The objective of this project was to establish a process to perform reliability-based design optimization for improved robustness and understanding of variability inside door slam durability performance. The existing analysis process assesses only the nominal door design. The updated process was automated to include a large-scale DOE which defines the range of durability performance. Then a large-scale Monte Carlo simulation is run to provide a probabilistic distribution of the predicted durability performance.

Many variables are included in the DOE based on manufacturing build tolerance, material & weld properties, and material thickness variation due stamping/thinning. 300 finite element model runs are done to complete the DOE and define the fatigue performance domain. From these full FEA model runs, Kriging surfaces are created to quickly provide estimated performance for 4096 Monte Carlo simulation data points. These data are used to define the variability distribution of the fatigue life performance.
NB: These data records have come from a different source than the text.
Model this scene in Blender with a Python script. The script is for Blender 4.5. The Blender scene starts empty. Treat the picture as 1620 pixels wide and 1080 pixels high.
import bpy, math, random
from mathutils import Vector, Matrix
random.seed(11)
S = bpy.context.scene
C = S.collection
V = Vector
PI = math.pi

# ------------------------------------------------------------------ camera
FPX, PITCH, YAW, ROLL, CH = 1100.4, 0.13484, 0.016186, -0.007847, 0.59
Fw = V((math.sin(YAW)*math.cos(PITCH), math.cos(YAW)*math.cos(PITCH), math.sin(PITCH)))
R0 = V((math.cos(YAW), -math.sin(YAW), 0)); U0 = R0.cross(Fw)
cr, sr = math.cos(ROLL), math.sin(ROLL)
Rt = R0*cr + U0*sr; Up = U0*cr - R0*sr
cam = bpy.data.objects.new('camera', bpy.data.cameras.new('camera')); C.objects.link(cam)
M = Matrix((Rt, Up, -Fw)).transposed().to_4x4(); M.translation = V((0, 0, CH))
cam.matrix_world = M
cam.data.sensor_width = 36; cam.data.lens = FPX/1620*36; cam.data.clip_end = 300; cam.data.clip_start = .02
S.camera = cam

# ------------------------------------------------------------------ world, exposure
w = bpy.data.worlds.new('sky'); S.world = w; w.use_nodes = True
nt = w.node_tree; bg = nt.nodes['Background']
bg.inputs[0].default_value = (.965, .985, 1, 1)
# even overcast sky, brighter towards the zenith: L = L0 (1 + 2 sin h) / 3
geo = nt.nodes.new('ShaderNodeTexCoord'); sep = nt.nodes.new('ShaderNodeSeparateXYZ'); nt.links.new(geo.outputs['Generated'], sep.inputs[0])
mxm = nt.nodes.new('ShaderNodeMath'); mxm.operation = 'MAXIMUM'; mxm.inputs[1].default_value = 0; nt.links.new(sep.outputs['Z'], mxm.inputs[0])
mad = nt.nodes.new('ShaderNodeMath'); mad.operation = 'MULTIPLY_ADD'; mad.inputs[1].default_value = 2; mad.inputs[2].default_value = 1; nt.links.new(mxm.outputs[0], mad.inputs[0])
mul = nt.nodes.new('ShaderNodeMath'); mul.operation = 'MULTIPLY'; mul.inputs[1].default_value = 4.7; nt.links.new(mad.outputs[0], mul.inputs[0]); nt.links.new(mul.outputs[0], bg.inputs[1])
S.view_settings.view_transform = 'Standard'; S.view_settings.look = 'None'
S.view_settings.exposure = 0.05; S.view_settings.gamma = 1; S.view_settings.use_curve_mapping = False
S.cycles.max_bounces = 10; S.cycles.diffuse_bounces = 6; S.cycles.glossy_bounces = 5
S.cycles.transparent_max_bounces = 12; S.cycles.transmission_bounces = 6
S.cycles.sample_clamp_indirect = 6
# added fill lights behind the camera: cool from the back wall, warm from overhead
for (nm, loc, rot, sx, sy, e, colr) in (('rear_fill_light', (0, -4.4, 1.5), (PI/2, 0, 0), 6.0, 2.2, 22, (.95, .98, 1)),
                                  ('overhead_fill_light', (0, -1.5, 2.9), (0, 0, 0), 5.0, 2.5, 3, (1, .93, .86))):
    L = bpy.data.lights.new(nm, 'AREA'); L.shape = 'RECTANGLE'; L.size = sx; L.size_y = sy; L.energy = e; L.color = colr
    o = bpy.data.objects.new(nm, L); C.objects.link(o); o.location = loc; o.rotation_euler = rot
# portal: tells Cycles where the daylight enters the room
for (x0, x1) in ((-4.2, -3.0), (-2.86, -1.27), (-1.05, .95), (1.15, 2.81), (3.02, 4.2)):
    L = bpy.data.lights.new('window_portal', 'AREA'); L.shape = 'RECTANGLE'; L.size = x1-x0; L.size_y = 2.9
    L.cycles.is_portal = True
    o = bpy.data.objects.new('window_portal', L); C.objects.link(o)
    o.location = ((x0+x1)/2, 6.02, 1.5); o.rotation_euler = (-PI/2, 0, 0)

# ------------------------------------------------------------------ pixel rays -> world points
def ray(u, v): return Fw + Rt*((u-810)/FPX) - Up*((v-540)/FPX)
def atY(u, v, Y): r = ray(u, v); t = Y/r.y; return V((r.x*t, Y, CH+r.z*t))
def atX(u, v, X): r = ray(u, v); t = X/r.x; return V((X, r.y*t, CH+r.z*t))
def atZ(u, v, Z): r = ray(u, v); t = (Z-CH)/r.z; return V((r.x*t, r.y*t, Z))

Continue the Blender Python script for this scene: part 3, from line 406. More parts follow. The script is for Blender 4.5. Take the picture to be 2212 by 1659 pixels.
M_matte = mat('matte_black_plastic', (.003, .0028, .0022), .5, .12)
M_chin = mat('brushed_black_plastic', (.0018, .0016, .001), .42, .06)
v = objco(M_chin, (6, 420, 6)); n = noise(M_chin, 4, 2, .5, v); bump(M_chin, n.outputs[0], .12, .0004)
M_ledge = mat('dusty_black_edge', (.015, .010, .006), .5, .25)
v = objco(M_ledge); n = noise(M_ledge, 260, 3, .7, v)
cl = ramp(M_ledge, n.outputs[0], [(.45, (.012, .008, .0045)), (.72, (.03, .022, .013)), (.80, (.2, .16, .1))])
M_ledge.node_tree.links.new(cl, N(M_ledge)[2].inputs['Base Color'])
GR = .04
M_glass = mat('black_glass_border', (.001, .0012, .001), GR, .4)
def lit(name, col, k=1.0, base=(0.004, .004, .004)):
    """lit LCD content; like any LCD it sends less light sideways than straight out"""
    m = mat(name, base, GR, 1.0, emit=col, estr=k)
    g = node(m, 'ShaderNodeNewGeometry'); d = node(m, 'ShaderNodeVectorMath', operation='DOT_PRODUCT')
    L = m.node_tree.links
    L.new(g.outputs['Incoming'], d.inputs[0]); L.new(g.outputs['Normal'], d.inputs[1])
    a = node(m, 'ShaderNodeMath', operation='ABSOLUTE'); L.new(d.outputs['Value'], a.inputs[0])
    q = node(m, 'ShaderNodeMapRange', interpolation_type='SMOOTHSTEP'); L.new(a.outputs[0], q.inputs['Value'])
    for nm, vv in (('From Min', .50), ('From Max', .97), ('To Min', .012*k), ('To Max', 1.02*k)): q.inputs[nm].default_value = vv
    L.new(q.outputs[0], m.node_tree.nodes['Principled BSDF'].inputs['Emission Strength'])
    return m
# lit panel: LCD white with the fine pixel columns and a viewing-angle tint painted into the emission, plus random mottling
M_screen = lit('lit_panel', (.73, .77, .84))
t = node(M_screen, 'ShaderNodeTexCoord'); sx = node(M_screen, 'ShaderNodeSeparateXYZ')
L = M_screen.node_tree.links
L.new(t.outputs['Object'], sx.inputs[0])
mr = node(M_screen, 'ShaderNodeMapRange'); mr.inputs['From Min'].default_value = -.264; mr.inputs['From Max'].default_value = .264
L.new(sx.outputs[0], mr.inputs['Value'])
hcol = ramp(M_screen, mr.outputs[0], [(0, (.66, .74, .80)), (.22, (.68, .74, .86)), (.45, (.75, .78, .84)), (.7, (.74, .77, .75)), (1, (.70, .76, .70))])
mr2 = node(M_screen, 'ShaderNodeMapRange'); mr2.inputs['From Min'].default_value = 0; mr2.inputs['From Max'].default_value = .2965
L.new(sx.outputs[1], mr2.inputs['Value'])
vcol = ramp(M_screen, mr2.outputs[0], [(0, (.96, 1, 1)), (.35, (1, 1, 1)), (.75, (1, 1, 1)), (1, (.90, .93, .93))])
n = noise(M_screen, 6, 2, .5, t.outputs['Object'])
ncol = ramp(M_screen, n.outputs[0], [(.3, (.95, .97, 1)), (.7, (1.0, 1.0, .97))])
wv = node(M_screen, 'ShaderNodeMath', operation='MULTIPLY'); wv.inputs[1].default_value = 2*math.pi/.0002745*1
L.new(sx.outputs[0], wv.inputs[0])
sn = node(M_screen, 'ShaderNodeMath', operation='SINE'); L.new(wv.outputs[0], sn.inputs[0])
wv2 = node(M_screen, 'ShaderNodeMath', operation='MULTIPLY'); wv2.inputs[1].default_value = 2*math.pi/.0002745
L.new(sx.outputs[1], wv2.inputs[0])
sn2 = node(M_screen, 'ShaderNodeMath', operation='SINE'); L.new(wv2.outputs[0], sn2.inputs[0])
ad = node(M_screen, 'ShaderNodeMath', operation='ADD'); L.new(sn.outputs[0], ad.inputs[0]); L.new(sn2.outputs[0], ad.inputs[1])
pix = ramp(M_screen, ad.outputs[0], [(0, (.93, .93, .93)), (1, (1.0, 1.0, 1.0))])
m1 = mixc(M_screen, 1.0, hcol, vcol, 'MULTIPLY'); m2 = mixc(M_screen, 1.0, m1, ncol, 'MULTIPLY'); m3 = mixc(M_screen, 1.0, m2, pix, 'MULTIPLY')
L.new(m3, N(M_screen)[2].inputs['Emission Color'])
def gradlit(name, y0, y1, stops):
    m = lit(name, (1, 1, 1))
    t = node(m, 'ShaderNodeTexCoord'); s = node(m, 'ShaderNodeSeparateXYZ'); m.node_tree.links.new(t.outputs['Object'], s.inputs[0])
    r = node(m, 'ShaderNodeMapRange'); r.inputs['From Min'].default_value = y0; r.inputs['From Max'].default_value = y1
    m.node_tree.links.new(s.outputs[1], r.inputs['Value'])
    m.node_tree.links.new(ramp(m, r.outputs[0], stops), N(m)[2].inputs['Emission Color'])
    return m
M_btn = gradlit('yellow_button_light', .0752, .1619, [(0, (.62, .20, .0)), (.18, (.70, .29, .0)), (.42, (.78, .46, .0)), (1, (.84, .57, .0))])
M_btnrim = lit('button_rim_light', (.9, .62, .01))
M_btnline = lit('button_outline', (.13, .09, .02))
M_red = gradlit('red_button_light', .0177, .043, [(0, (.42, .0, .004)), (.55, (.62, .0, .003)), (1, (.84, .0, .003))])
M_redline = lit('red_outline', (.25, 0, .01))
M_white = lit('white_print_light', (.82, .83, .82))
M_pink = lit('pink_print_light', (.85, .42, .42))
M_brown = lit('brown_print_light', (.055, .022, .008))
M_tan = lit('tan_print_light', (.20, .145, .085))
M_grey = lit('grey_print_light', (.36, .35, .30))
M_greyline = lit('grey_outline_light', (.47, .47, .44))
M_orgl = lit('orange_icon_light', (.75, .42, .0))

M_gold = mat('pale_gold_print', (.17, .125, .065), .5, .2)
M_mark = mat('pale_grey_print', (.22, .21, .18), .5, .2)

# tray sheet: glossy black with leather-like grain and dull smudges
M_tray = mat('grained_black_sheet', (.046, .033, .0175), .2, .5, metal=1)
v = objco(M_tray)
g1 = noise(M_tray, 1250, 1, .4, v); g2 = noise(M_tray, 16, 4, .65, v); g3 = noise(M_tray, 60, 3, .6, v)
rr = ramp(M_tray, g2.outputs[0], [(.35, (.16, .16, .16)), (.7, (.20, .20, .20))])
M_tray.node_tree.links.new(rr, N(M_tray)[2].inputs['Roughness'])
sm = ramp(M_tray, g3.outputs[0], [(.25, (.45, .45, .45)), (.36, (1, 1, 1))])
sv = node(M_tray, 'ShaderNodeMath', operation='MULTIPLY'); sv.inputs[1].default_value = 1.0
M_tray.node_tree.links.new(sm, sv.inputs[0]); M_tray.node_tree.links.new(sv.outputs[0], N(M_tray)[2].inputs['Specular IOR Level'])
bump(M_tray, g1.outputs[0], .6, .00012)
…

A fatigue life distribution is automatically generated for any spot weld or finite element (fatigue crack initiation point) calculated to have 25 lives or less. Customer usage over the life of the vehicle represents 1 life. Our CAE target traditionally has been 1.6 life based on Weibull distribution, Generally, before this automated process was put in place, our engineering best practices would require our team to investigate any location with less than 5 lives. Individual manual investigation was time prohibitive to pursue issues with predicted durability above 4 lives. Traditionally this proved to drive robust results; this process with 1.6 life target has been in place for 25+ years. With this new automated process, we expanded our search to include any locations with predicted durability up to 25 lives to increase the robustness of the designs.